> _Work required_:
Repeat the listing word for word. No pictures belong in the copy.

> _Information provided_:
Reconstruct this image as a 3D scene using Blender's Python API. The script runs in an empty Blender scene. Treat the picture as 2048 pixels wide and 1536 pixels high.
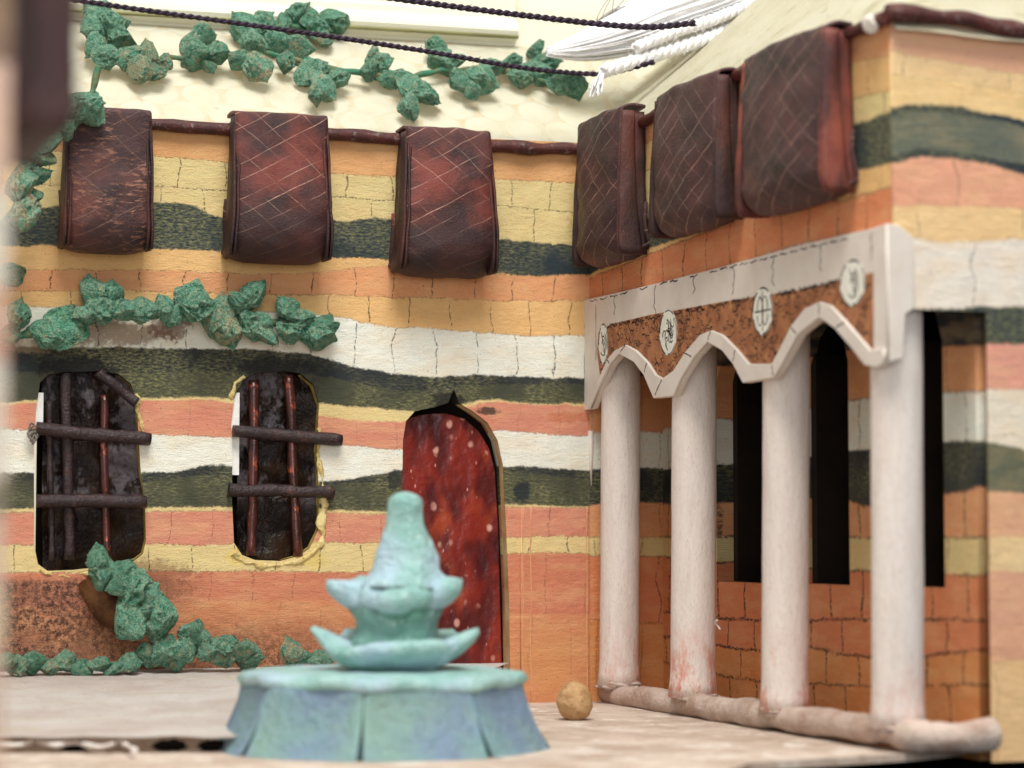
import bpy, bmesh, math, random
import numpy as np
from mathutils import Vector, Matrix, noise
random.seed(7)
SC = bpy.context.scene
COL = SC.collection
# One Blender unit is one centimetre of the little model.
SC.unit_settings.system = 'METRIC'
SC.unit_settings.scale_length = 0.01

# ------------------------------------------------------------------ camera
FPX, HOR = 4900.0, 1078.0
YAW = math.radians(19.3)
PIT = math.atan((HOR - 768) / FPX)
Fv = np.array([math.sin(YAW)*math.cos(PIT), math.cos(YAW)*math.cos(PIT), math.sin(PIT)])
Rv = np.array([math.cos(YAW), -math.sin(YAW), 0.0])
Uv = np.cross(Rv, Fv)
CAM = np.array([-21.67336, -56.10992, 3.95])
cd = bpy.data.cameras.new('camera')
cam = bpy.data.objects.new('camera', cd)
COL.objects.link(cam)
cd.sensor_width = 36.0
cd.lens = 36.0 * FPX / 2048.0
cd.clip_start = 0.5
cd.clip_end = 2000
cam.location = CAM.tolist()
cam.rotation_euler = (math.pi/2 + PIT, 0, -YAW)
cd.dof.use_dof = True
cd.dof.focus_distance = 57.0
cd.dof.aperture_fstop = 0.165
SC.camera = cam

# ------------------------------------------------------------------ light
w = bpy.data.worlds.new('World')
SC.world = w
w.use_nodes = True
bgn = w.node_tree.nodes['Background']
bgn.inputs[0].default_value = (0.93, 0.97, 1.0, 1)
bgn.inputs[1].default_value = 0.58

def area(name, loc, target, size, power, col=(1, 1, 1)):
    l = bpy.data.lights.new(name, 'AREA')
    l.shape = 'DISK'; l.size = size; l.energy = power; l.color = col
    o = bpy.data.objects.new(name, l); COL.objects.link(o)
    o.location = loc
    o.rotation_euler = (Vector(target) - Vector(loc)).to_track_quat('-Z', 'Y').to_euler()
    return o
area('key_lamp', (-14, -38, 70), (-6, -5, 5), 36, 62000, (1.0, 0.985, 0.945))
area('fill_lamp', (-22, -74, 15), (-3, -6, 5), 28, 10000, (0.98, 0.985, 1.0))

vs = SC.view_settings
vs.view_transform = 'Standard'; vs.look = 'None'; vs.gamma = 1.0; vs.use_curve_mapping = False
vs.exposure = 0.08
SC.cycles.use_denoising = True
SC.cycles.max_bounces = 8

# ------------------------------------------------------------------ measuring helpers
def P(u, v, ax, val):
    """point where the sight line of photo pixel (u, v) meets the plane axis=val"""
    d = Fv + (u-1024)/FPX*Rv - (v-768)/FPX*Uv
    t = (val - CAM[ax]) / d[ax]
    return Vector((CAM + t*d).tolist())
def px(p):
    q = np.array(p) - CAM; z = q @ Fv
    return 1024 + FPX*(q @ Rv)/z, 768 - FPX*(q @ Uv)/z

# ------------------------------------------------------------------ node helpers
def srgb(r, g, b):
    def f(c):
        c /= 255.0
        return c/12.92 if c <= 0.04045 else ((c+0.055)/1.055)**2.4
    return (f(r), f(g), f(b), 1.0)
class G:
    def __init__(s, name):
        s.m = bpy.data.materials.new(name); s.m.use_nodes = True
        s.t = s.m.node_tree; s.t.nodes.clear()
        s.out = s.t.nodes.new('ShaderNodeOutputMaterial')
        s.b = s.t.nodes.new('ShaderNodeBsdfPrincipled')
        s.t.links.new(s.b.outputs[0], s.out.inputs[0])
    def new(s, k): return s.t.nodes.new(k)
    def put(s, sock, v):
        if isinstance(v, bpy.types.NodeSocket): s.t.links.new(v, sock)
        elif v is not None: sock.default_value = v
    def math(s, op, a, b=None, c=None, clamp=False):
        n = s.new('ShaderNodeMath'); n.operation = op; n.use_clamp = clamp
        s.put(n.inputs[0], a); s.put(n.inputs[1], b)
        if c is not None: s.put(n.inputs[2], c)
        return n.outputs[0]
    def mix(s, f, a, b, mode='MIX'):
        n = s.new('ShaderNodeMix'); n.data_type = 'RGBA'; n.blend_type = mode
        s.put(n.inputs[0], f); s.put(n.inputs[6], a); s.put(n.inputs[7], b)
        return n.outputs[2]
    def obj(s):
        n = s.new('ShaderNodeTexCoord'); return n.outputs['Object']
    def uv(s):
        n = s.new('ShaderNodeTexCoord'); return n.outputs['UV']
    def geo(s):
        return s.new('ShaderNodeNewGeometry').outputs['Position']
    def xyz(s, v):
        n = s.new('ShaderNodeSeparateXYZ'); s.put(n.inputs[0], v); return n.outputs
    def vec(s, x, y, z=0.0):
        n = s.new('ShaderNodeCombineXYZ'); s.put(n.inputs[0], x); s.put(n.inputs[1], y); s.put(n.inputs[2], z); return n.outputs[0]
    def scale(s, v, sc, loc=(0, 0, 0)):
        n = s.new('ShaderNodeMapping'); s.put(n.inputs[0], v); n.inputs['Scale'].default_value = sc; n.inputs['Location'].default_value = loc
        return n.outputs[0]
    def noise(s, v, sc=1.0, det=4.0, rough=0.55, dist=0.0):
        n = s.new('ShaderNodeTexNoise'); s.put(n.inputs['Vector'], v)
        n.inputs['Scale'].default_value = sc; n.inputs['Detail'].default_value = det
        n.inputs['Roughness'].default_value = rough; n.inputs['Distortion'].default_value = dist
        return n.outputs[0]
    def voro(s, v, sc=1.0, feat='F1', out=0):
        n = s.new('ShaderNodeTexVoronoi'); s.put(n.inputs['Vector'], v); n.inputs['Scale'].default_value = sc
        n.feature = feat
        return n.outputs[out]
    def step(s, v, lo, hi, a=0.0, b=1.0):
        n = s.new('ShaderNodeMapRange'); n.interpolation_type = 'SMOOTHSTEP'
        s.put(n.inputs[0], v); s.put(n.inputs[1], lo); s.put(n.inputs[2], hi)
        n.inputs[3].default_value = a; n.inputs[4].default_value = b
        return n.outputs[0]
    def curve(s, x, pts):
        n = s.new('ShaderNodeFloatCurve'); s.put(n.inputs[1], x)
        c = n.mapping.curves[0]
        pts = sorted(pts)
        while len(c.points) < len(pts): c.points.new(0.5, 0.5)
        for q, (a, b) in zip(c.points, pts): q.location = (a, b)
        n.mapping.extend = 'HORIZONTAL'
        n.mapping.update()
        return n.outputs[0]
    def bump(s, h, dist=0.05, strength=1.0):
        n = s.new('ShaderNodeBump'); s.put(n.inputs['Height'], h)
        n.inputs['Distance'].default_value = dist; n.inputs['Strength'].default_value = strength
        s.t.links.new(n.outputs[0], s.b.inputs['Normal'])
    def fin(s, col, rough=0.7, spec=0.3, metal=0.0):
        s.put(s.b.inputs['Base Color'], col); s.put(s.b.inputs['Roughness'], rough)
        s.b.inputs['Specular IOR Level'].default_value = spec
        s.b.inputs['Metallic'].default_value = metal
        return s.m

# colours of the paints
ORG = srgb(219, 156, 110); PNK = srgb(208, 138, 114); YEL = srgb(220, 200, 142); YOR = srgb(226, 182, 122)
WHT = srgb(230, 231, 218); DRK = srgb(40, 46, 49); OLV = srgb(66, 69, 55); TRQ = srgb(42, 54, 60)
RUST = srgb(214, 134, 92); OBR = srgb(212, 142, 86)
INK = srgb(44, 38, 40)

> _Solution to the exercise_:
Reconstruct this image as a 3D scene using Blender's Python API. The script runs in an empty Blender scene. Treat the picture as 2048 pixels wide and 1536 pixels high.
import bpy, bmesh, math, random
import numpy as np
from mathutils import Vector, Matrix, noise
random.seed(7)
SC = bpy.context.scene
COL = SC.collection
# One Blender unit is one centimetre of the little model.
SC.unit_settings.system = 'METRIC'
SC.unit_settings.scale_length = 0.01

# ------------------------------------------------------------------ camera
FPX, HOR = 4900.0, 1078.0
YAW = math.radians(19.3)
PIT = math.atan((HOR - 768) / FPX)
Fv = np.array([math.sin(YAW)*math.cos(PIT), math.cos(YAW)*math.cos(PIT), math.sin(PIT)])
Rv = np.array([math.cos(YAW), -math.sin(YAW), 0.0])
Uv = np.cross(Rv, Fv)
CAM = np.array([-21.67336, -56.10992, 3.95])
cd = bpy.data.cameras.new('camera')
cam = bpy.data.objects.new('camera', cd)
COL.objects.link(cam)
cd.sensor_width = 36.0
cd.lens = 36.0 * FPX / 2048.0
cd.clip_start = 0.5
cd.clip_end = 2000
cam.location = CAM.tolist()
cam.rotation_euler = (math.pi/2 + PIT, 0, -YAW)
cd.dof.use_dof = True
cd.dof.focus_distance = 57.0
cd.dof.aperture_fstop = 0.165
SC.camera = cam

# ------------------------------------------------------------------ light
w = bpy.data.worlds.new('World')
SC.world = w
w.use_nodes = True
bgn = w.node_tree.nodes['Background']
bgn.inputs[0].default_value = (0.93, 0.97, 1.0, 1)
bgn.inputs[1].default_value = 0.58

def area(name, loc, target, size, power, col=(1, 1, 1)):
    l = bpy.data.lights.new(name, 'AREA')
    l.shape = 'DISK'; l.size = size; l.energy = power; l.color = col
    o = bpy.data.objects.new(name, l); COL.objects.link(o)
    o.location = loc
    o.rotation_euler = (Vector(target) - Vector(loc)).to_track_quat('-Z', 'Y').to_euler()
    return o
area('key_lamp', (-14, -38, 70), (-6, -5, 5), 36, 62000, (1.0, 0.985, 0.945))
area('fill_lamp', (-22, -74, 15), (-3, -6, 5), 28, 10000, (0.98, 0.985, 1.0))

vs = SC.view_settings
vs.view_transform = 'Standard'; vs.look = 'None'; vs.gamma = 1.0; vs.use_curve_mapping = False
vs.exposure = 0.08
SC.cycles.use_denoising = True
SC.cycles.max_bounces = 8

# ------------------------------------------------------------------ measuring helpers
def P(u, v, ax, val):
    """point where the sight line of photo pixel (u, v) meets the plane axis=val"""
    d = Fv + (u-1024)/FPX*Rv - (v-768)/FPX*Uv
    t = (val - CAM[ax]) / d[ax]
    return Vector((CAM + t*d).tolist())
def px(p):
    q = np.array(p) - CAM; z = q @ Fv
    return 1024 + FPX*(q @ Rv)/z, 768 - FPX*(q @ Uv)/z

# ------------------------------------------------------------------ node helpers
def srgb(r, g, b):
    def f(c):
        c /= 255.0
        return c/12.92 if c <= 0.04045 else ((c+0.055)/1.055)**2.4
    return (f(r), f(g), f(b), 1.0)
class G:
    def __init__(s, name):
        s.m = bpy.data.materials.new(name); s.m.use_nodes = True
        s.t = s.m.node_tree; s.t.nodes.clear()
        s.out = s.t.nodes.new('ShaderNodeOutputMaterial')
        s.b = s.t.nodes.new('ShaderNodeBsdfPrincipled')
        s.t.links.new(s.b.outputs[0], s.out.inputs[0])
    def new(s, k): return s.t.nodes.new(k)
    def put(s, sock, v):
        if isinstance(v, bpy.types.NodeSocket): s.t.links.new(v, sock)
        elif v is not None: sock.default_value = v
    def math(s, op, a, b=None, c=None, clamp=False):
        n = s.new('ShaderNodeMath'); n.operation = op; n.use_clamp = clamp
        s.put(n.inputs[0], a); s.put(n.inputs[1], b)
        if c is not None: s.put(n.inputs[2], c)
        return n.outputs[0]
    def mix(s, f, a, b, mode='MIX'):
        n = s.new('ShaderNodeMix'); n.data_type = 'RGBA'; n.blend_type = mode
        s.put(n.inputs[0], f); s.put(n.inputs[6], a); s.put(n.inputs[7], b)
        return n.outputs[2]
    def obj(s):
        n = s.new('ShaderNodeTexCoord'); return n.outputs['Object']
    def uv(s):
        n = s.new('ShaderNodeTexCoord'); return n.outputs['UV']
    def geo(s):
        return s.new('ShaderNodeNewGeometry').outputs['Position']
    def xyz(s, v):
        n = s.new('ShaderNodeSeparateXYZ'); s.put(n.inputs[0], v); return n.outputs
    def vec(s, x, y, z=0.0):
        n = s.new('ShaderNodeCombineXYZ'); s.put(n.inputs[0], x); s.put(n.inputs[1], y); s.put(n.inputs[2], z); return n.outputs[0]
    def scale(s, v, sc, loc=(0, 0, 0)):
        n = s.new('ShaderNodeMapping'); s.put(n.inputs[0], v); n.inputs['Scale'].default_value = sc; n.inputs['Location'].default_value = loc
        return n.outputs[0]
    def noise(s, v, sc=1.0, det=4.0, rough=0.55, dist=0.0):
        n = s.new('ShaderNodeTexNoise'); s.put(n.inputs['Vector'], v)
        n.inputs['Scale'].default_value = sc; n.inputs['Detail'].default_value = det
        n.inputs['Roughness'].default_value = rough; n.inputs['Distortion'].default_value = dist
        return n.outputs[0]
    def voro(s, v, sc=1.0, feat='F1', out=0):
        n = s.new('ShaderNodeTexVoronoi'); s.put(n.inputs['Vector'], v); n.inputs['Scale'].default_value = sc
        n.feature = feat
        return n.outputs[out]
    def step(s, v, lo, hi, a=0.0, b=1.0):
        n = s.new('ShaderNodeMapRange'); n.interpolation_type = 'SMOOTHSTEP'
        s.put(n.inputs[0], v); s.put(n.inputs[1], lo); s.put(n.inputs[2], hi)
        n.inputs[3].default_value = a; n.inputs[4].default_value = b
        return n.outputs[0]
    def curve(s, x, pts):
        n = s.new('ShaderNodeFloatCurve'); s.put(n.inputs[1], x)
        c = n.mapping.curves[0]
        pts = sorted(pts)
        while len(c.points) < len(pts): c.points.new(0.5, 0.5)
        for q, (a, b) in zip(c.points, pts): q.location = (a, b)
        n.mapping.extend = 'HORIZONTAL'
        n.mapping.update()
        return n.outputs[0]
    def bump(s, h, dist=0.05, strength=1.0):
        n = s.new('ShaderNodeBump'); s.put(n.inputs['Height'], h)
        n.inputs['Distance'].default_value = dist; n.inputs['Strength'].default_value = strength
        s.t.links.new(n.outputs[0], s.b.inputs['Normal'])
    def fin(s, col, rough=0.7, spec=0.3, metal=0.0):
        s.put(s.b.inputs['Base Color'], col); s.put(s.b.inputs['Roughness'], rough)
        s.b.inputs['Specular IOR Level'].default_value = spec
        s.b.inputs['Metallic'].default_value = metal
        return s.m

# colours of the paints
ORG = srgb(219, 156, 110); PNK = srgb(208, 138, 114); YEL = srgb(220, 200, 142); YOR = srgb(226, 182, 122)
WHT = srgb(230, 231, 218); DRK = srgb(40, 46, 49); OLV = srgb(66, 69, 55); TRQ = srgb(42, 54, 60)
RUST = srgb(214, 134, 92); OBR = srgb(212, 142, 86)
INK = srgb(44, 38, 40)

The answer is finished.